Ever since Thomas Piketty's coming out party, debate has raged in America over the implications of inequality of wealth and income. A new research paper shows just how much the extremely rich—the top tenth of the top 1%—have taken control since the 1980s.

Emmanuel Saez is one of the foremost economists studying the issue of inequality in America. He and Gabriel Zucman have released a new working paper that improves on past attempts to measure the growth of wealth inequality in our country. We knew that inequality has been getting worse since around the time Reagan took office, but this is a more exact measure of how much worse:

Wealth concentration has followed a U-shaped evolution over the last 100 years: It was high in the beginning of the twentieth century, fell from 1929 to 1978, and has continuously increased since then. The rise of wealth inequality is almost entirely due to the rise of the top 0.1% wealth share, from 7% in 1979 to 22% in 2012—a level almost as high as in 1929. The bottom 90% wealth share first increased up to the mid-1980s and then steadily declined. The increase in wealth concentration is due to the surge of top incomes combined with an increase in saving rate inequality.

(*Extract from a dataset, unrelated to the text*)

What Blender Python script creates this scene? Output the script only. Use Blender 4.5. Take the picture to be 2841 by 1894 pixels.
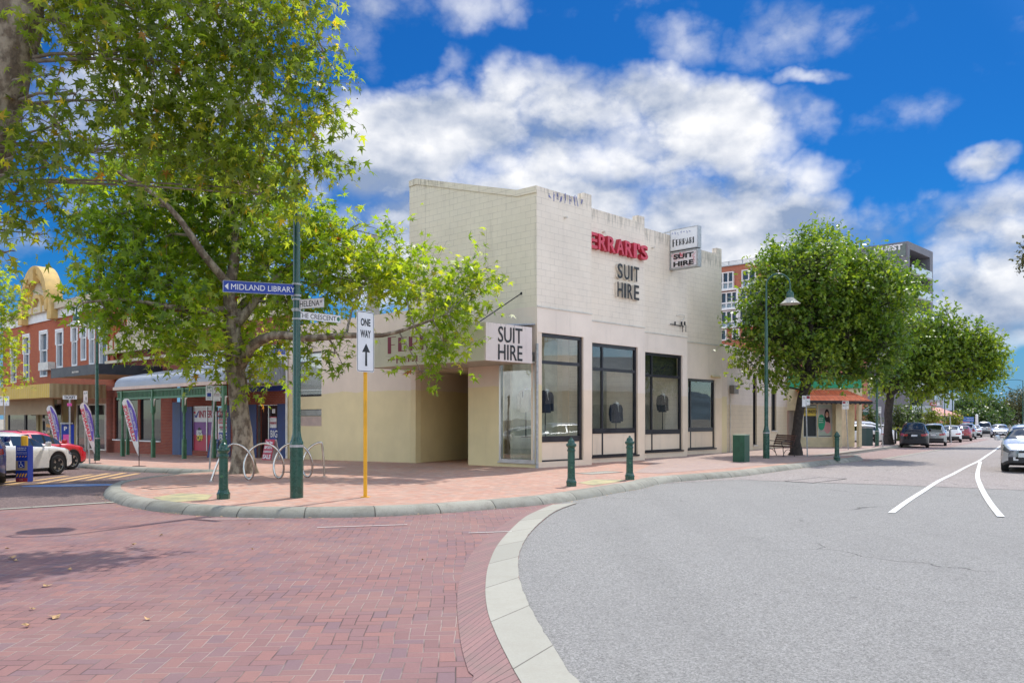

The Economist offers some further context:

In the late 1920s the bottom 90% held just 16% of America's wealth—considerably less than that held by the top 0.1%, which controlled a quarter of total wealth just before the crash of 1929. From the beginning of the Depression until the end of the second world war, the middle class's share of total wealth rose steadily, thanks largely to collapsing wealth among richer households. Thereafter the middle class's share grew along with national wealth thanks to broader equity ownership, middle-class income growth and rising rates of home-ownership. The expansion of tax breaks for retirement savings also helped. By the early 1980s the share of household wealth held by the middle class rose to 36%—roughly four times the share controlled by the top 0.1%.

Now, the share of wealth held by the top 0.1% and the share of wealth held by the bottom 90% have almost converged once again, something we have not seen in this country since the end of the Great Depression.

This is the outcome of all that America has done in the past 35 years. Think about that.